La casa dalle finestre che ridono
Regia: Pupi Avati, Horror, Italia, 1976
Interpreti: Gianni Cavina, Lino Capolicchio, Francesca Marciano, Giulio Pizzirani, Bob Tonelli, Pietro Brambilla, Vanna Busoni.
Sabato 6 agosto, ore 02.55, Italia 1, Canale 6, 107 min
La Casa dalle finestre che ridono, cult movie horror immatricolato anno 1976 e che porta il nome di Pupi
Avati vince il Premio della Critica al Festival du Film Fantastique di Parigi, nel 1979.
Ambientato in un paesino in provincia di Ferrara è la storia di Stefano (Lino Capolicchio), un restauratore
incaricato di ridare nuova vita ad un affresco all’interno di una Chiesa, dipinto da un artista morto suicida.
La bizzarria degli abitanti del posto inizieranno però a provocare in lui forti e inspiegabili sensazioni di
turbamento, ma anche di estrema curiosità, che lo porteranno a voler cercare delle risposte…
Violenta e decisa pennellata sullo schermo data da un visionario Pupi Avati, che tinge di vivace angoscia
l’intera pellicola; il suo occhio esperto centra con eleganza demoniaca soggetti panoramici dal sapore di
solitudine, in una fotografia invecchiata ma brillante. Le campagne ferraresi fanno da sfondo ad una poetica angoscia, degna dell’artista più tormentato; l’arte pittorica, per la sua mutevolezza nel far sentire è stata spesso presa in prestito dai più autorevoli registi horror d’autore, appunto per il suo potere evocativo delle più estreme emozioni umane.

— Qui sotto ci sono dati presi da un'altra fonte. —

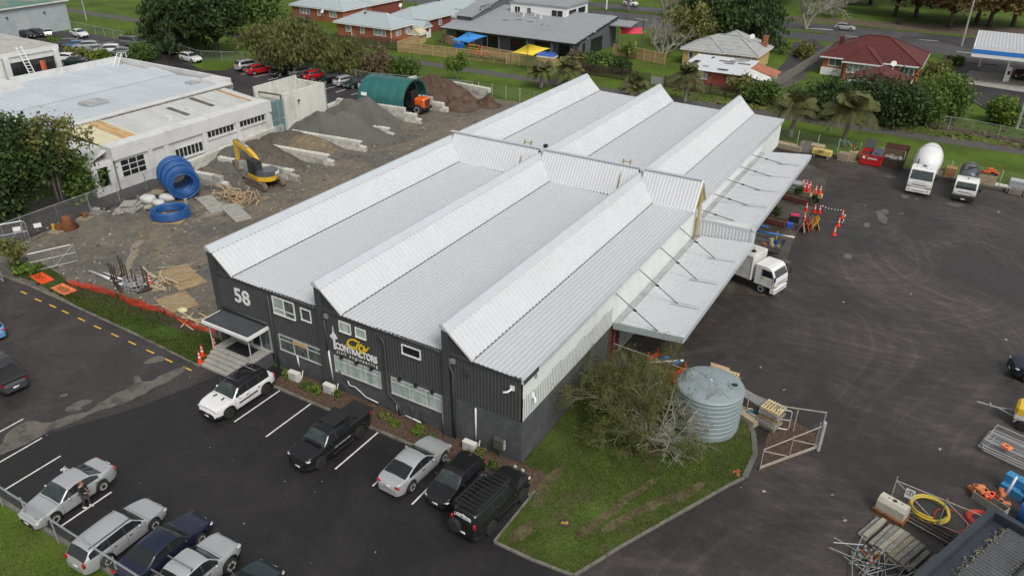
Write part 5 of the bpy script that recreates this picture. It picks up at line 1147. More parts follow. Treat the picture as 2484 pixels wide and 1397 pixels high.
M['gravel_heap'] = mat('brown_gravel', (0.095,0.08,0.062), .95, .55, 5, bump=1, bscale=9, dirt=((.17,.165,.15),.7,.5))
M['sand_heap'] = mat('grey_sand', (0.115,0.112,0.10), .95, .15, .9, bump=.4, bscale=14, dirt=((.09,.086,.078),.8,.45))
M['clay_heap'] = mat('clay_soil', (0.085,0.05,0.032), .95, .45, 1.2, bump=1, bscale=5, dirt=((.13,.10,.075),.6,.5))
M['tan_heap'] = mat('tan_gravel', (0.19,0.15,0.095), .95, .4, 3, bump=.8, bscale=10, dirt=((.10,.085,.065),.6,.6))
heap('gravel_heap','brown gravel heap behind the excavator',(-50.6,28.4,0),5.8,3.6,2.9,M['gravel_heap'],.1,3)
heap('gravel_heap','grey gravel tail spread against the back wall of the first bunker',(-53.2,27.2,0),3.8,3.2,2.2,M['sand_heap'],.1,33)
heap('gravel_heap','tan gravel heap in the third bunker',(-49.2,34.4,0),4.1,2.9,2.4,M['tan_heap'],.1,5)
heap('gravel_heap','brown grey heap behind the tan gravel',(-52.5,34.6,0),4.4,3.4,2.4,M['gravel_heap'],.1,6)
heap('sand_heap','wide dark grey sand heap sliding over the low walls',(-50.3,40.4,0),6.8,4.8,3.5,M['sand_heap'],.2,8,.2)
heap('sand_heap','tall grey sand heap under the green dome wall',(-51.2,46.4,0),6.6,4.4,3.9,M['sand_heap'],.1,12,.22)
heap('sand_heap','low grey sand mound spilled in front of the grey heaps',(-46.8,43.6,0),4.0,3.4,1.5,M['sand_heap'],.1,13,.15)
heap('soil_heap','high brown soil heap against the back block wall',(-50.2,61.4,0),6.2,4.2,3.7,M['clay_heap'],0,15,.25)
heap('soil_heap','reddish clay heap in front of the soil heap',(-45.4,60.3,0),4.2,3.0,1.4,M['clay_heap'],0,17,.3)
heap('soil_heap','low rubble mound near the back fence',(-41.6,62.6,0),2.6,1.5,.8,M['clay_heap'],0,19,.3)
# green dome shelter
t = thing('dome_shelter', 'dark green fabric dome shelter standing on block walls with a loader inside', 'shelter', (-52.6,53.2,1.8), math.atan2(BP_.y,BP_.x))
M['green_fabric'] = mat('green_fabric', (0.02,0.125,0.115), .45, .12, .5, dirt=((.04,.16,.145),.5,.4))
for k in range(5):
    x0, x1 = -2.1+k*1.42, -2.1+(k+1)*1.42-.012; b = MB(); n = 20
    for i in range(n+1):
        a = math.pi*i/n; y, z = -3.25*math.cos(a), 2.85*math.sin(a)**.92
        sg = .035*math.sin(math.pi*1)
        for x, q in ((x0,0),(x0+.1,.03),((x0+x1)/2,-.03),(x1-.1,.03),(x1,0)): s = 1+q/3.2; b.v.append((x,y*s,z*s))
    for i in range(n):
        for j in range(4): b.f.append((i*5+j,i*5+j+1,(i+1)*5+j+1,(i+1)*5+j)); b.m.append(0)
    b.obj('fabric_panel', M['green_fabric'], t, True)
for k in range(6):
    x = -2.05+k*1.4; b = MB(); b.tube([(x,-3.18*math.cos(math.pi*i/14),2.76*math.sin(math.pi*i/14)**.92) for i in range(15)],.05,6); b.obj('hoop', M['galv'], t, True)
b = MB(); n = 20
for i in range(n+1):
    a = math.pi*i/n; y, z = -math.cos(a), math.sin(a)**.92; b.v += [(5.0,y*3.3,z*2.89),(5.0,y*3.02,z*2.62),(4.9,y*3.02,z*2.62)]
for i in range(n): b.f += [(i*3,i*3+1,(i+1)*3+1,(i+1)*3),(i*3+1,i*3+2,(i+1)*3+2,(i+1)*3+1)]; b.m += [0,0]
b.obj('front_hem', M['green_fabric'], t, True)
b = MB(); b.quad((-2.15,-3.2,0),(-2.15,3.2,0),(-2.15,2.6,1.75),(-2.15,0,2.8),(-2.15,-2.6,1.75)); b.obj('rear_curtain', M['green_fabric'], t)
b = MB(); b.obox((-1.1,-3.17,1.0),(.9,.03,.45),0,0,-.25); b.obj('maker_plate', M['white'], t)
# orange wheel loader backed out of the dome
t = thing('wheel_loader', 'orange wheel loader parked under the green dome with its engine cover outward', 'loader', (-47.7,54.6,0), 0.08)
M['orange'] = mat('machine_orange', (0.80,0.13,0.02), .4, .06, 1, coat=.4)
b = MB(); b.cbox(-.3,1.35,-.85,.85,1.0,2.15,.18); b.obj('engine_cover', M['orange'], t)
b = MB()
for k in range(6): b.box(1.352,1.38,-.62,.62,1.1+k*.15,1.2+k*.15)
b.obj('grille', M['trim'], t)
b = MB(); b.cbox(-.4,1.5,-1.0,1.0,.65,1.0,.06); b.obj('counterweight', M['trim'], t)
b = MB(); b.cbox(-2.0,-.45,-.8,.8,1.0,2.95,.12); b.obj('cab', M['trim'], t)
for s in (1,-1): b = MB(); b.box(-1.8,-.65,min(s*.81,s*.8),max(s*.81,s*.8),1.6,2.75); b.obj('cab_window', M['dark_glass'], t)
b = MB(); b.box(-.45,-.44,-.65,.65,2.2,2.8); b.obj('cab_window', M['dark_glass'], t)
b = MB(); b.box(-5.2,-2.0,-.55,.55,.9,1.35); b.obj('front_frame', mat('machine_red',(0.4,.02,.02),.5,.1,1), t)
b = MB(); b.tube([(.3,.4,2.15),(.3,.4,2.75)],.06,6); b.obj('exhaust_stack', M['trim'], t)
wheels(t, (.4,-3.2), 1.25, .68, .5, 'rim', 5)
# ================================================================ excavator
bx, by = -51.23,25.27
ex, ey = -45.1, 23.7
hd = math.atan2(by-ey, bx-ex)
t = thing('excavator', 'yellow tracked excavator with its arm folded down beside the block walls', 'excavator', (ex,ey,0), hd)
M['cat_yellow'] = mat('machine_yellow', (0.70,0.42,0.03), .4, .08, 1.2, coat=.3, dirt=((.40,.26,.06),.5,1.4))
M['track'] = mat('muddy_track', (0.16,0.13,0.10), .85, .25, 3)
td = math.atan2(22.18-23.22, -43.11+47.75)-hd
for s in (-1.05,1.05):
    path = []
    for k in range(12): a = math.pi/2+math.pi*k/11; path.append((-1.75+.4*math.cos(a), .42+.40*math.sin(a)))
    for k in range(12): a = -math.pi/2+math.pi*k/11; path.append((1.75+.4*math.cos(a), .42+.40*math.sin(a)))
    b = MB(); N = 44; seg = path+[path[0]]; acc = [0]
    for p, q in zip(seg, seg[1:]): acc.append(acc[-1]+math.hypot(q[0]-p[0], q[1]-p[1]))
    for i in range(N):
        d0 = acc[-1]*i/N; j = max(k for k in range(len(acc)-1) if acc[k] <= d0); f = (d0-acc[j])/(acc[j+1]-acc[j]+1e-9)
        x = seg[j][0]+(seg[j+1][0]-seg[j][0])*f; z = seg[j][1]+(seg[j+1][1]-seg[j][1])*f; an = math.atan2(seg[j+1][1]-seg[j][1], seg[j+1][0]-seg[j][0])
        b.obox((x,s,z),(acc[-1]/N*.86,.5,.06),0,-an,0)
    b.box(-1.75,1.75,s-.18,s+.18,.15,.68); b.mv(Matrix.Rotation(td,4,'Z')); o = b.obj('track', M['track'], t); o['kind'] = 'stuff'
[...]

Qui Avati con maestosità se vogliamo genuina, richiama nello spettatore stati d’animo di raffinata
inquietudine, che non è paura al suo stato puro, ma qualcosa di molto più profondo e conturbante. Gli occhi
di Stefano, con il suo azzurro pieno di purezza, proiettano nello spettatore intensi stati emotivi: candore e curiosità per l’ignoto, un misterioso magnetismo di attrazione e repulsione, che bisbiglia all’orecchio e trafigge gli occhi dello spettatore ad ogni cambio immagine.

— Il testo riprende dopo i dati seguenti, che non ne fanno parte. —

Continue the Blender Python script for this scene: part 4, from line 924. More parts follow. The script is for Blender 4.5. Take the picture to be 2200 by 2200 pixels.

Le musiche del Maestro Amedeo Tommasi si stendono come tappeti vermigli su caroselli pieni di tormento. La leggerezza di un jazz appena accennato si fonde con tonalità nere in un abbraccio di sonoro sgomento, regalando così all’osservatore e uditore, quell’agonizzante attesa del dopo, che il Maestro Pupi Avati, con la sua maestria, sa ben dosare per sedurre l’occhio pieno di trepidante attesa. La ricordiamo nelle sue deliranti opere L’ Arcano incantatore (1996) e Il Signor Diavolo (2019), piene anch’esse di una claustrofobica pazzia. Una cornice preziosa per questo cult intriso di vivida follia e mistero, firmato da Avati, che ci accompagna in un viaggio attraverso le paure e tutte le sue più impercettibili sfumature.